-- EXERCISE PROMPT --
Starting with the first line of the data that follows, transcribe every line verbatim until the line containing "-1.055, 1.469)], .0005)" has been transcribed.

----------------------------------------

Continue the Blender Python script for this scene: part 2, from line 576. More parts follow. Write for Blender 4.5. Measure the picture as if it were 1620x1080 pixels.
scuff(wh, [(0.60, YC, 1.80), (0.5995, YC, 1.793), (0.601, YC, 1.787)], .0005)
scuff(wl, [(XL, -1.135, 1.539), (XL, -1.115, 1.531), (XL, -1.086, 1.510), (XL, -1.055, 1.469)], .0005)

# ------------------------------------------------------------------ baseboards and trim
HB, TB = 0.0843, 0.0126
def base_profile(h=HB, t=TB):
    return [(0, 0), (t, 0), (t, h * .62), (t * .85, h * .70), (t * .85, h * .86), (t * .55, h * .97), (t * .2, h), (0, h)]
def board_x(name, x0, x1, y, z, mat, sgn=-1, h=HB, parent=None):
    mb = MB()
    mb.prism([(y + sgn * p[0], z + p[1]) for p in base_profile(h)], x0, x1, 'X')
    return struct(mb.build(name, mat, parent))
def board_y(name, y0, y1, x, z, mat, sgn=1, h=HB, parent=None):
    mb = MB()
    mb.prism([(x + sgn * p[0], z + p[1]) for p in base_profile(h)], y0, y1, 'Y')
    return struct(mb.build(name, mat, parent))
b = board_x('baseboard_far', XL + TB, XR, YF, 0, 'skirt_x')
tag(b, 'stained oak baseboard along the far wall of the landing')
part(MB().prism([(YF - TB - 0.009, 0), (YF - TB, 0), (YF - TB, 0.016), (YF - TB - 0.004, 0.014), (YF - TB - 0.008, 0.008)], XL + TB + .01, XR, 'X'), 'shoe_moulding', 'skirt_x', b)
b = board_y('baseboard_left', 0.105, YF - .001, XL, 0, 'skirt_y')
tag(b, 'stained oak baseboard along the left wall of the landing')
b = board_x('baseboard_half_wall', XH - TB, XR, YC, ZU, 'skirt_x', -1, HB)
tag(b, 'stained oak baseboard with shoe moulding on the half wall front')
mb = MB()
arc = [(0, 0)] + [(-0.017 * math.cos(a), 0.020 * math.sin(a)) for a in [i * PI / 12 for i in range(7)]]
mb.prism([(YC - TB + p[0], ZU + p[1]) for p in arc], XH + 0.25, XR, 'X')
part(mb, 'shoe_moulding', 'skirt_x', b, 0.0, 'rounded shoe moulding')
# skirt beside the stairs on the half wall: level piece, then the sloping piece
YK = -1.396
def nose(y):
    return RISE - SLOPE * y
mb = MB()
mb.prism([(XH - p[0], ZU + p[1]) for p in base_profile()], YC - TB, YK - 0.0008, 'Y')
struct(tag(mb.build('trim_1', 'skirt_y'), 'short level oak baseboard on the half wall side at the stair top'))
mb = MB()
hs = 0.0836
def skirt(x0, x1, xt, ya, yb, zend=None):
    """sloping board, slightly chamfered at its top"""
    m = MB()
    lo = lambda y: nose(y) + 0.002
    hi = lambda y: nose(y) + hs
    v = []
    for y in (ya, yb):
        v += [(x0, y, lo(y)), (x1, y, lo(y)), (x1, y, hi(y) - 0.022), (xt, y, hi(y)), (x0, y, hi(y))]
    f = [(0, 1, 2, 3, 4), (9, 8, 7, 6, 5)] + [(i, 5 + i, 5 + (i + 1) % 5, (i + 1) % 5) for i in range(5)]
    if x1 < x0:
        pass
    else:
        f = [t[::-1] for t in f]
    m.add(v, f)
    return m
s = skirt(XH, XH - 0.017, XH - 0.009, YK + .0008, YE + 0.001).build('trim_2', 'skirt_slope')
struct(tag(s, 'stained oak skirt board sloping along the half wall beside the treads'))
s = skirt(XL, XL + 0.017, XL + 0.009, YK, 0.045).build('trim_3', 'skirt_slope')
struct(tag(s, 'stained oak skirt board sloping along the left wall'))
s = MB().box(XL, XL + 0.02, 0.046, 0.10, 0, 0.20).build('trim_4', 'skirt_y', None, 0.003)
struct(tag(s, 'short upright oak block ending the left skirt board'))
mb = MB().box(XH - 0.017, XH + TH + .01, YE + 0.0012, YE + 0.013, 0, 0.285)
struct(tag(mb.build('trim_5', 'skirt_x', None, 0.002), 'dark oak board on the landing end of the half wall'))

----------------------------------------

-- EXERCISE ANSWER --
Continue the Blender Python script for this scene: part 2, from line 576. More parts follow. Write for Blender 4.5. Measure the picture as if it were 1620x1080 pixels.
scuff(wh, [(0.60, YC, 1.80), (0.5995, YC, 1.793), (0.601, YC, 1.787)], .0005)
scuff(wl, [(XL, -1.135, 1.539), (XL, -1.115, 1.531), (XL, -1.086, 1.510), (XL, -1.055, 1.469)], .0005)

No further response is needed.